### Task prompt:
Take the material and output all of it exactly.

[Rows from a 3D scene dataset]
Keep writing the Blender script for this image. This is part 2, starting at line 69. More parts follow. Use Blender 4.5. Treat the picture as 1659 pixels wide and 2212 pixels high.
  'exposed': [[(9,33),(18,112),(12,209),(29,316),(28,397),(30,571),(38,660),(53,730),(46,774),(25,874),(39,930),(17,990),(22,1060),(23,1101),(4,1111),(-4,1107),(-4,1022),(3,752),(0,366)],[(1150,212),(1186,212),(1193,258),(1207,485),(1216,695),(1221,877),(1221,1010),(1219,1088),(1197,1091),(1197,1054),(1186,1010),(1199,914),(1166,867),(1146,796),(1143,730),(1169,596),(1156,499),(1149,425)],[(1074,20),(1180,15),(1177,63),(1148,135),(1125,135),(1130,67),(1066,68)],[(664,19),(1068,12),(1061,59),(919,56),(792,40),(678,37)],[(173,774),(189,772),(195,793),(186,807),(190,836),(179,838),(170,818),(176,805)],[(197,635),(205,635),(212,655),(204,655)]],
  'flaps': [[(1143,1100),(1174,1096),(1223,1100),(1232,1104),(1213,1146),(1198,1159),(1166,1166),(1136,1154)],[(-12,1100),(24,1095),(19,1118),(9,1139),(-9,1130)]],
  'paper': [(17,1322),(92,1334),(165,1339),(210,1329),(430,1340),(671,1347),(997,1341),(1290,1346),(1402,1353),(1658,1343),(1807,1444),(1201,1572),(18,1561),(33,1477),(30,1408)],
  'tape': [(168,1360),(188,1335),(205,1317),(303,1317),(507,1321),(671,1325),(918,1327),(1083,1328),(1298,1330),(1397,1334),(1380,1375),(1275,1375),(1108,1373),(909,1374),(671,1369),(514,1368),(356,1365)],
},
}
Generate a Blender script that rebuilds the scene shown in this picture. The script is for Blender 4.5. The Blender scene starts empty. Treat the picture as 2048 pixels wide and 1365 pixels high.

### Answer below:
Keep writing the Blender script for this image. This is part 2, starting at line 69. More parts follow. Use Blender 4.5. Treat the picture as 1659 pixels wide and 2212 pixels high.
  'exposed': [[(9,33),(18,112),(12,209),(29,316),(28,397),(30,571),(38,660),(53,730),(46,774),(25,874),(39,930),(17,990),(22,1060),(23,1101),(4,1111),(-4,1107),(-4,1022),(3,752),(0,366)],[(1150,212),(1186,212),(1193,258),(1207,485),(1216,695),(1221,877),(1221,1010),(1219,1088),(1197,1091),(1197,1054),(1186,1010),(1199,914),(1166,867),(1146,796),(1143,730),(1169,596),(1156,499),(1149,425)],[(1074,20),(1180,15),(1177,63),(1148,135),(1125,135),(1130,67),(1066,68)],[(664,19),(1068,12),(1061,59),(919,56),(792,40),(678,37)],[(173,774),(189,772),(195,793),(186,807),(190,836),(179,838),(170,818),(176,805)],[(197,635),(205,635),(212,655),(204,655)]],
  'flaps': [[(1143,1100),(1174,1096),(1223,1100),(1232,1104),(1213,1146),(1198,1159),(1166,1166),(1136,1154)],[(-12,1100),(24,1095),(19,1118),(9,1139),(-9,1130)]],
  'paper': [(17,1322),(92,1334),(165,1339),(210,1329),(430,1340),(671,1347),(997,1341),(1290,1346),(1402,1353),(1658,1343),(1807,1444),(1201,1572),(18,1561),(33,1477),(30,1408)],
  'tape': [(168,1360),(188,1335),(205,1317),(303,1317),(507,1321),(671,1325),(918,1327),(1083,1328),(1298,1330),(1397,1334),(1380,1375),(1275,1375),(1108,1373),(909,1374),(671,1369),(514,1368),(356,1365)],
},
}
Generate a Blender script that rebuilds the scene shown in this picture. The script is for Blender 4.5. The Blender scene starts empty. Treat the picture as 2048 pixels wide and 1365 pixels high.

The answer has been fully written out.